Fake It
If you’re rational (or try to be): what you believe to be real and true will be based on what you see around you.
Except: what you see—and more importantly what you remember—is dependent on what you believe.
It’s a self-fulfilling loop. If, for example, you assume people are cruel or resources are scarce or you’re not wanted, you’ll find all the evidence you need to affirm these things. You’ll notice the prick at the grocery store; you’ll see greed and starvation; you’ll feel cold shoulders.
That’s confirmation bias. (And also, where the cold shoulders are concerned: total fabrication based on biased interpretations of ambiguous body language.)
There’s a whole lot of everything in the world; you see what you want to see. So, if you’re tired of the picture you’ve painted for yourself, start looking for a new story.

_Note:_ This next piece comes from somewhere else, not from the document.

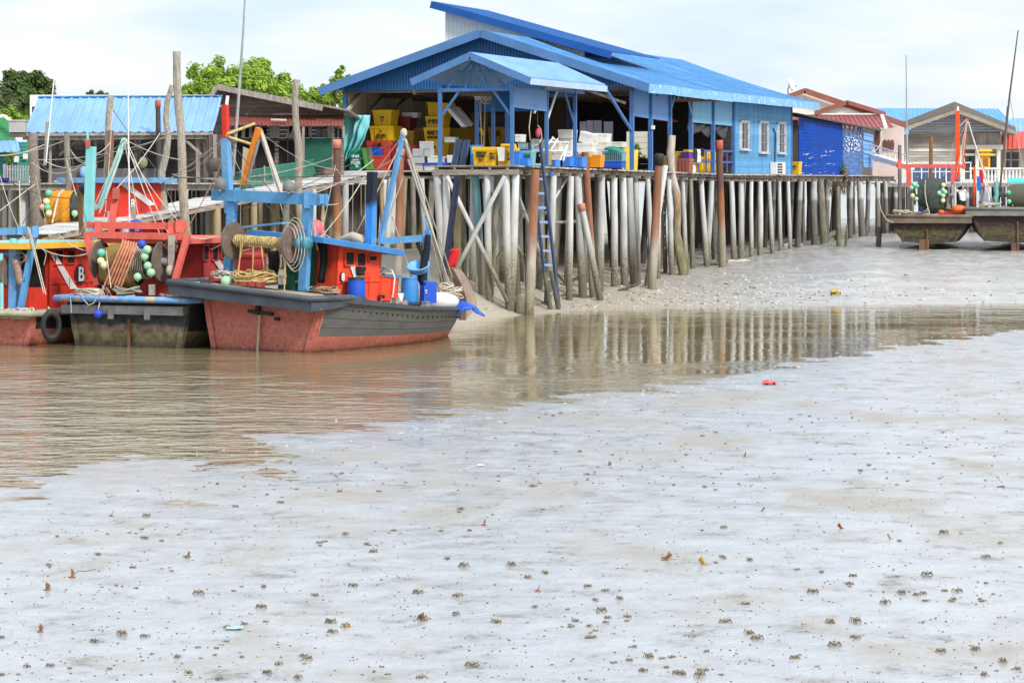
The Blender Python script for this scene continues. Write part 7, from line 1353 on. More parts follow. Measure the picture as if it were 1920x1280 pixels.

You won’t believe the new one right away—you won’t have reason to believe it. But as you keep telling it, you’ll open up to corroborating evidence. You’ll still see some of the old nonsense, but you’ll also start to remember the new stuff. You’ll see people waving cars into tight traffic; you’ll see “lucky” success stories; you’ll wonder if that smile was for you.
Eventually, the new evidence won’t appear as “exceptions to the rule.” The rules will change, and the old evidence will become the aberrations.
It’s not quick. It might take years—or decades. It might require a whole lot of mindfulness and breath-work to tell the new story without calling yourself an idiot mid-way.
But it’s possible. At least, that’s the story I’m telling.